ALBUM REVIEW: Royal Blood makes a sonic comeback with ‘Typhoons’

Royal Blood Typhoons, Royal Blood

By Mason Meyers

Royal Blood had managed to gain some bass line fatigue in its fanbase with 2017 sophomore album How Did We Get So Dark?. But with their newest effort, Typhoons, the Brighton boys are back. With a more complex and synth-led sound, the album is sure to revitalize the energy of fans and attract some newcomers along the way.

Typhoons
Royal Blood
Warner, April 30
8/10

Starting the album with the huge single “Trouble’s Coming,” Royal Blood makes its stylistic switcheroo apparent to listeners instantly. Plucky synthesizers and backing vocals fill the track and perfectly complement frontman Mike Kerr’s falsetto bridge vocal lines. The track perfectly encapsulates the overall tone of the album and gives a small taste of what’s coming on the following tunes.

As the tracks progress, Royal Blood proves the duo is more than just a one-trick pony, with “Oblivion” and “Typhoons” showing that it’s matured and progressed from its youthful sound into a more sonically diverse vision.



“Who Needs Friends” and “Million and One” are crafted impeccably to fill stadiums across the world, to have fans in a moshpit and screaming along to every lyric. Kerr’s bass lines here are particularly bombastic and gritty, providing that classic Royal Blood sound, while contrasting the more progressive songs like “Limbo.”

Kerr’s and drummer Ben Thatcher’s earlier band, Flavour Country (a group crafted in their teenage years), has a clear impact throughout the brief runtime of Typhoons. Synthesizers fill most tracks with a sense of nostalgia toward late 1980s dance tracks that have struggled to be replicated outside of the dance genre in recent years. However, it’s in these tracks that Royal Blood is at its weakest, with long electronic breakdowns and piano ballads, like the one found on album closer “All We Have Now,” providing the dullest moments on the record.



Fans of Royal Blood may be disappointed with the lighter tracks that take a softer direction, such as “You Got It,” tarnishing the band’s “rock and roll savior” image that Kerr and Thatcher have found themselves brandishing in the past decade.

This image is, however, revitalized with “Boilermaker,” a track that’s become a Royal Blood fan favorite since the duo debuted at England’s Reading Festival in 2019.

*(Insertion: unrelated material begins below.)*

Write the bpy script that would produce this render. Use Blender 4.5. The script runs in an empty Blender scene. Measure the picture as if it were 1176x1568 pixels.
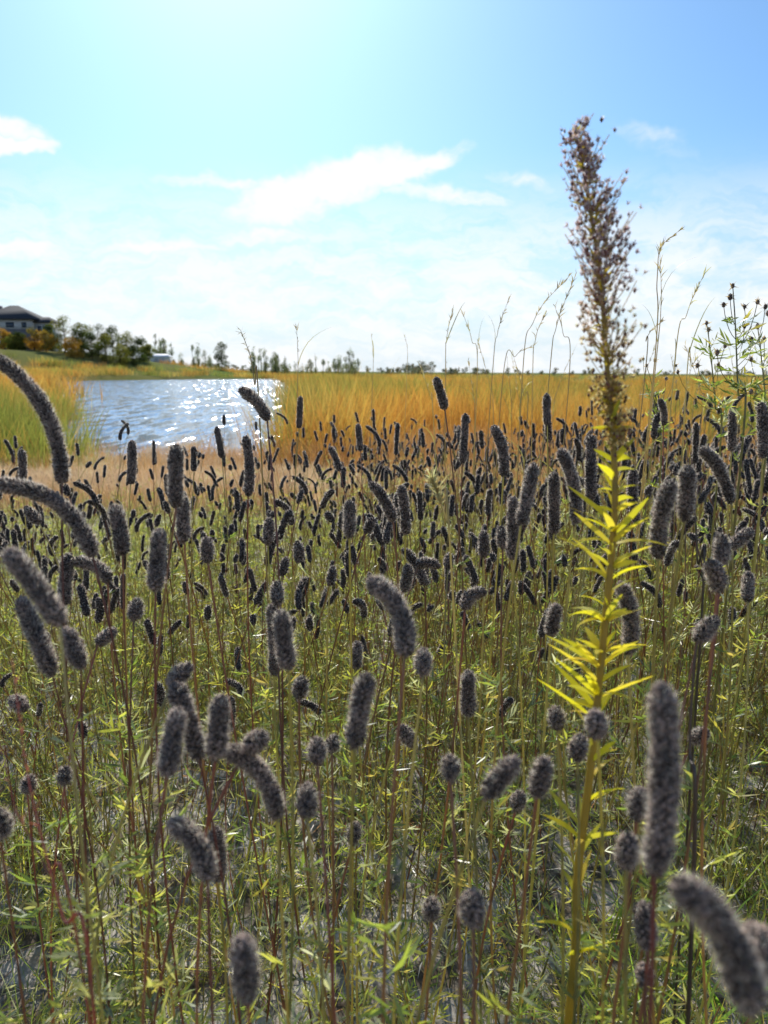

The influence of Queens of the Stone Age production on “Boilermaker” is clear enough to be heard from a mile away, with the opening riff being almost identical to the California rockers’ “The Way You Used To Do.” Luckily for the English lads, this track takes everything that worked from the Josh Homme 2017 classic and builds on it in every possible way. The end of the song crescendos into an orgasmic explosion, leaving a syrupy sweet musical taste on your tongue.

The final two tracks, “Mad Visions” and “Hold On,” act as the perfect hype anthems to soundtrack anyone’s “walk like a badass” playlist, with Thatcher’s drum parts driving the songs to an equally marching and danceable beat. The two songs merge completely and are sonically almost indistinguishable, making the end of the album as cosmic and musically pleasing as possible.

Typhoons may baffle fans with the first few listens, but eventually become a favorite. Royal Blood’s new sound tingles with the excitement of a new direction the band appears to be turning toward.